ISLAMABAD, Feb 10: The European Union has urged India, Brazil and South Africa (G-20 member countries) to open their markets more for the products coming from developed and developing countries.

Commerce ministry sources said the EU had initiated a round for seeking support from the ACP and G-90 member countries to put more pressure on larger developing countries to get maximum market for their products.

The G-20 and G-90 member countries came closer at the Hong Kong ministerial conference and constituted a coalition of 110 members for asserting more pressure on the EU to do away with their agriculture subsidy that is causing harm to the products of developing and least developing countries.

EU Trade Commissioner Peter Mandelson in his first leg of round to Mauritius urged the G-90 to define their own interests in the Doha round and assert the importance of recognizing the differing interests of different developing countries and not be “swept along by others with different economic interests”.

“We are also putting friendly but firm pressure on big developing countries to open their markets to agriculture, industrial goods and services,” he asserted.

“The different interests of developing countries have to be recognized in the DDA. Hong Kong brought out these divergences....between the rapidly emerging economies without tariff preferences and the G-90 with them; between those who want aggressive liberalization in agriculture, at least and those, like Mauritius and similar developing countries that need a greater comfort zone to adjust gradually to global trade, increased competition and reduced preferences.”

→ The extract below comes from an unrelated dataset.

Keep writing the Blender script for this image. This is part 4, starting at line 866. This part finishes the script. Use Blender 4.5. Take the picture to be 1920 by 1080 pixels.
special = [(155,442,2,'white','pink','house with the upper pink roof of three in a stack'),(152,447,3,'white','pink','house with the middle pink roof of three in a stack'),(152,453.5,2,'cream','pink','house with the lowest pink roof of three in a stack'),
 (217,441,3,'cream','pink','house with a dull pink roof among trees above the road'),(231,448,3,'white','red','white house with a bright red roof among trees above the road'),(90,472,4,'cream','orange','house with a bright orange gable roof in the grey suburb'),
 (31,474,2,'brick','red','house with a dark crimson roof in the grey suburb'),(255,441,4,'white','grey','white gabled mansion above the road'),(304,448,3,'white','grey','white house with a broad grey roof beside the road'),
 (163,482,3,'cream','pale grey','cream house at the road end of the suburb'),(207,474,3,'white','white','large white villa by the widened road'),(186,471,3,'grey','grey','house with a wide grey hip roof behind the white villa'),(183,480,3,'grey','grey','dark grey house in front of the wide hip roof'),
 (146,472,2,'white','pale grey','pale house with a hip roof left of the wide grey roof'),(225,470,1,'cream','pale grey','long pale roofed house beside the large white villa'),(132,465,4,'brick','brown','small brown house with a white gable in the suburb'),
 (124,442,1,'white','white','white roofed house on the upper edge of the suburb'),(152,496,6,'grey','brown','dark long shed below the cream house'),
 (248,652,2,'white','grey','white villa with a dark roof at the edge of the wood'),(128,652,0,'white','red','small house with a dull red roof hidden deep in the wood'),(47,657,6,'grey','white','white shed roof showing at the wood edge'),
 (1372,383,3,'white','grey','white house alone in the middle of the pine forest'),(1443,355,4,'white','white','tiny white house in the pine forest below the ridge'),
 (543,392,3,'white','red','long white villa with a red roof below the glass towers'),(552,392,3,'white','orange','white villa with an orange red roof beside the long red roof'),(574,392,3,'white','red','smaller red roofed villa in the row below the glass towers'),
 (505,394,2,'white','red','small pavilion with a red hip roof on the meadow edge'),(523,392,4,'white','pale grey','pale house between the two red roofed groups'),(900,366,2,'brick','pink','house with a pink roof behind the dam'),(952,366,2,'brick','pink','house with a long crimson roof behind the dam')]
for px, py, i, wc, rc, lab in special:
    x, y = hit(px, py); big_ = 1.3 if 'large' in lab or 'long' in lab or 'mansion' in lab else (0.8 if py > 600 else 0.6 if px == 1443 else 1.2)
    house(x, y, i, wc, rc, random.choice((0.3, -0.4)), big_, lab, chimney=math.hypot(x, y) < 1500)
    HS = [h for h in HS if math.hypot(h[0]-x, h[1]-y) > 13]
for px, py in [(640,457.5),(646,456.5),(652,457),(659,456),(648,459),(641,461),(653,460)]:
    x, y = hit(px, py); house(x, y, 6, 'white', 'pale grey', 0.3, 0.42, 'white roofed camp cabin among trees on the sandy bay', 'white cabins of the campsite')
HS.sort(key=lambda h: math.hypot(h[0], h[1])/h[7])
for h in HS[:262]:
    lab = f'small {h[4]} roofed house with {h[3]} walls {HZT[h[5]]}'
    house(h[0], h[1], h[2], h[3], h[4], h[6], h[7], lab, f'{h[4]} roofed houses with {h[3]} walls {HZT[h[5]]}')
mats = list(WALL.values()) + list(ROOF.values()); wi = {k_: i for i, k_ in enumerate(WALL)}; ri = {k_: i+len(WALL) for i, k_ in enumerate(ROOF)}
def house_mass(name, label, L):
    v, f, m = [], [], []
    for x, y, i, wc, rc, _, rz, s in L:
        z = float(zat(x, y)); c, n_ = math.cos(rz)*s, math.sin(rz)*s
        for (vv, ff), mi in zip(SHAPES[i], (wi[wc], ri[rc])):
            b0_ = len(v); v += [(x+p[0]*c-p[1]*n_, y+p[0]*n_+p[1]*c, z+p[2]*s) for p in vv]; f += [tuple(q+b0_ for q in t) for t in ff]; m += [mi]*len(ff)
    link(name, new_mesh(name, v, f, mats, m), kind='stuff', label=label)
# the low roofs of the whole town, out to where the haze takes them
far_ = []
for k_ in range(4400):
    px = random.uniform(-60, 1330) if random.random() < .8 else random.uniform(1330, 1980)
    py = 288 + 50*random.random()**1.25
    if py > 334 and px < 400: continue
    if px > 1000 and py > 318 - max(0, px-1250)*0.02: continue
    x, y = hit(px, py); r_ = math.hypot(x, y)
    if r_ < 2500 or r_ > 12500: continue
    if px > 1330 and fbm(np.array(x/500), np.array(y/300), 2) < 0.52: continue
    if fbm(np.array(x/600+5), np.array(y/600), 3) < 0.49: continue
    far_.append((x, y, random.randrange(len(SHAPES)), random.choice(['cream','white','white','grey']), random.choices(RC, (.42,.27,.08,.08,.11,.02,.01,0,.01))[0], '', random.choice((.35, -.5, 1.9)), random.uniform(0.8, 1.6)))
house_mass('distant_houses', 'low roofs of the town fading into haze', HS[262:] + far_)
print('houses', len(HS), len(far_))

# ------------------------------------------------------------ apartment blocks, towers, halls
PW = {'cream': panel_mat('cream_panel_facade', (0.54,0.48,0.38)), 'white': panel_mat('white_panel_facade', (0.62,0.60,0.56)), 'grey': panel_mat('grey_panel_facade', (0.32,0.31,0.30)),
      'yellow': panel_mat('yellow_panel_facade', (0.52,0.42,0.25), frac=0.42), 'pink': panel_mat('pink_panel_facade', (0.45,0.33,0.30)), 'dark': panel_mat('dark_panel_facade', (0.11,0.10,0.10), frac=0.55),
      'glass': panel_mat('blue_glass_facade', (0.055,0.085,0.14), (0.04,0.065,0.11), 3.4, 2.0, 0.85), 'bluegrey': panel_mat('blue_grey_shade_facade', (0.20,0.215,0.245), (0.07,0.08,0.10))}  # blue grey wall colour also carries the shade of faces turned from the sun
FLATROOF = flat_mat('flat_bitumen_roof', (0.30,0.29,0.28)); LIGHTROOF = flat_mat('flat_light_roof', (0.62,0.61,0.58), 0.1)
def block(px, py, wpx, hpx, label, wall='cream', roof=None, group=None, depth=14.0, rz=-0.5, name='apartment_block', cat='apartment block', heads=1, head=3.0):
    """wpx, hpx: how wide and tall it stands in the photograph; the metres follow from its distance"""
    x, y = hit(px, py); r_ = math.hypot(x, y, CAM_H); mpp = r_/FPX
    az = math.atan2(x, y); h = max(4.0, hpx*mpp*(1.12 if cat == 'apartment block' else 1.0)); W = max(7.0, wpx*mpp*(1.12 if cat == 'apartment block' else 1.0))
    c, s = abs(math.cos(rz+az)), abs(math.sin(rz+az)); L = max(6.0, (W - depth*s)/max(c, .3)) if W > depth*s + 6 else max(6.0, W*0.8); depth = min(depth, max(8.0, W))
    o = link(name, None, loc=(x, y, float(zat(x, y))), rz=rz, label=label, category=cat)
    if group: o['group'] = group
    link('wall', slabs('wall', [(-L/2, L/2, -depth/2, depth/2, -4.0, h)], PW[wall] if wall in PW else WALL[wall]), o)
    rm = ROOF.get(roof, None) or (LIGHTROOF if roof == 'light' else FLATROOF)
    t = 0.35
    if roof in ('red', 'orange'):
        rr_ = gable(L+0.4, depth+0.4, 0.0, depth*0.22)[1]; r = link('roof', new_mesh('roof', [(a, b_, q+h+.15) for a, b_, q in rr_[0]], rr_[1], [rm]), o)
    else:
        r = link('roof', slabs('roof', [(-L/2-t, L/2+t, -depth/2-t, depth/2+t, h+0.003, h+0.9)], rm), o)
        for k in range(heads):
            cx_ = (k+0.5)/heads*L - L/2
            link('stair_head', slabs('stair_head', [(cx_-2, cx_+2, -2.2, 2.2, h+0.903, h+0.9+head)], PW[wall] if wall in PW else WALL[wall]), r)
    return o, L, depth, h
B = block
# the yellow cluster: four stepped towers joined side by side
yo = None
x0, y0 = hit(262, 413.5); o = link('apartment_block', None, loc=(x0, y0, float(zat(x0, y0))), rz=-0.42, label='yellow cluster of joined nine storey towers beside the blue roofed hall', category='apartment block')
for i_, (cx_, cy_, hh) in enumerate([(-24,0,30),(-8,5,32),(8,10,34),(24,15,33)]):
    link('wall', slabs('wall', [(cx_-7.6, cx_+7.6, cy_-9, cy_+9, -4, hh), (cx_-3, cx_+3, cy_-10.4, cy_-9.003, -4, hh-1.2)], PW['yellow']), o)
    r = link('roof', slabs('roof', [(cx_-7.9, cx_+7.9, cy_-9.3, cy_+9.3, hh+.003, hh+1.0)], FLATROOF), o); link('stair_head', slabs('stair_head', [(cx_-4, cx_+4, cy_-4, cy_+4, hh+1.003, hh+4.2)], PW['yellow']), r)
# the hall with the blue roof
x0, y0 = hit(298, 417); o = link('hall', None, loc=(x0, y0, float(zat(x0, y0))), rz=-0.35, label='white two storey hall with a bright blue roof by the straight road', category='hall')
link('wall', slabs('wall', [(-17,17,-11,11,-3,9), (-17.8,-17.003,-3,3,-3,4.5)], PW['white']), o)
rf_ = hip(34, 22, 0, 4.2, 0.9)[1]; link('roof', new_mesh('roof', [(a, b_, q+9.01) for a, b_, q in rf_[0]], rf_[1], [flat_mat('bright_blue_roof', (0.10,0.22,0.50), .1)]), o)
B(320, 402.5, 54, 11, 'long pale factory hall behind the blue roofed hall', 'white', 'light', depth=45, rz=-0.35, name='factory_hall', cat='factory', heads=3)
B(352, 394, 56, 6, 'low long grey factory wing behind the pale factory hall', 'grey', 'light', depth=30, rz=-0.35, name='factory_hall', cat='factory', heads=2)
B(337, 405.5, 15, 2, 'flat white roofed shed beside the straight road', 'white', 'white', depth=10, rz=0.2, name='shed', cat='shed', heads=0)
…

“Recognizing these differences is not an attempt to divide and rule, differentiation among developing countries is a moral imperative that will help development, not impede it. So let us do away with the politically correct fallacy that developing countries are all alike and have the same interests, Mr Mandelson maintained.

He went on to say: “The G-20 and G90 do not have identical interests and capacities in trade. But that also requires on your part a willingness to assert your own demands, rather than be swept along by others with different economic interests.”

“South-South trade is already 40 per cent of developing countries’ exports. But barriers are still high. Around 70 per cent of duties paid today by developing countries are paid to other developing countries, chiefly on industrial not-agricultural goods because industrial goods are where the bulk of their trade takes place,” he added.